One needs to lend a little respect to Geezer for not only has he proven his capacity as a Legend in Heavy Metal bass, but he also proves that he can change along with the way the times dictate. Nu-Metal and younger listeners might find a lot more than I did in the release and I feel this is who it was aimed at. For me I would have to say that I was not totally taken with the CD and instead of finding a lot I enjoyed was only impressed by a few tracks. There is not even the expected gloom and doom riffing we have come to love from the Sabbath bass God. Instead of this slower and driving depth there is a lot of quick riffs which are done well but I would have enjoyed if some different content encapsulated them. A great production is done on the CD and there are lyrics to all the tracks in a decent booklet but this CD is not going to be for old school fans all that much. Fans of the earlier GZR releases would also be served by a little caution. While it's not bad, it has changed in the 10 years that it's been since he released a solo piece. The members of GZR for this recording are Peter "Pedro" Howse (guitars), Clark Brown (vocals), Chad Smith (drums) and of course Terence "Geezer" Butler (bass).

Black Sabbath's Tony Iommi has also returned with a solo album starring singer Glenn Hughes. The release is called Fused and it perhaps is more along the lines of what Sabbath is all about yet fans and the Metal community as a whole really clamor for a new Black Sabbath album and potential tour. Will it ever be the case only time and Ozzy can tell.

GZR: Ohmwork
Posted by Jack Toledano, SoT Staff Writer on 2005-06-07 20:35:51
My Score:

Having known the slower, darker metal style of Black Sabbath all these years, I was pleasantly surprised by Geezer Butler's solo effort, Ohmwork. Geezer' solo project, his first solo project since 1997, consists of Geezer on bass of course, Peter "Pedro" Howse on lead and rhythm guitars, Clark Brown on lead vocals, and Chad Smith on the drum kit. The best way to describe Ohmwork is that it is a fusion of different styles of metal. In spots, it contains the signature style of Black Sabbath, albeit a little faster. It is a bit thrashy, but just enough to satisfy. It contains an updated metal sound, particularly in "Prisoner 103", showing that Geezer is not afraid to explore new territory. There is a hint of mid 90's grunge sound. It even has a sampling of acoustic sounds, such as in "I Believe". Highlights of Ohmwork include "Misfit", "I Believe", "Alone", and "Don't You Know".

Geezer also gets his band heavily involved, as all 10 tracks are co-written by Butler, along with Howse and Brown. Clark Brown sounds a bit like the late Lane Staley, with the overall sound being a bit like early Alice In Chains. Brown does a good job switching back and forth between a thrashy style of singing and a more straightforward metal style, although he sounds better when singing clean.

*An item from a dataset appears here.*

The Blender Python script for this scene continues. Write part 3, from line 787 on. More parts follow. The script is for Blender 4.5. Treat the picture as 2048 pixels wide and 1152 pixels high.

Peter Howse does a great job playing a very chunky rhythm style of lead guitar, ala Tony Iommi, although his style is a bit more updated. Geezer also self produced Ohmwork.

Overall, this is a good effort by Geezer Butler, as he painstakingly tries not to sound too much like Black Sabbath, and succeeds. The CD is a bit short, clocking in at 43:42, slightly short by today's standards, but Geezer gets his point across. But Black Sabbath fans, classic metal fans, and thrash fans alike should all enjoy Ohmwork.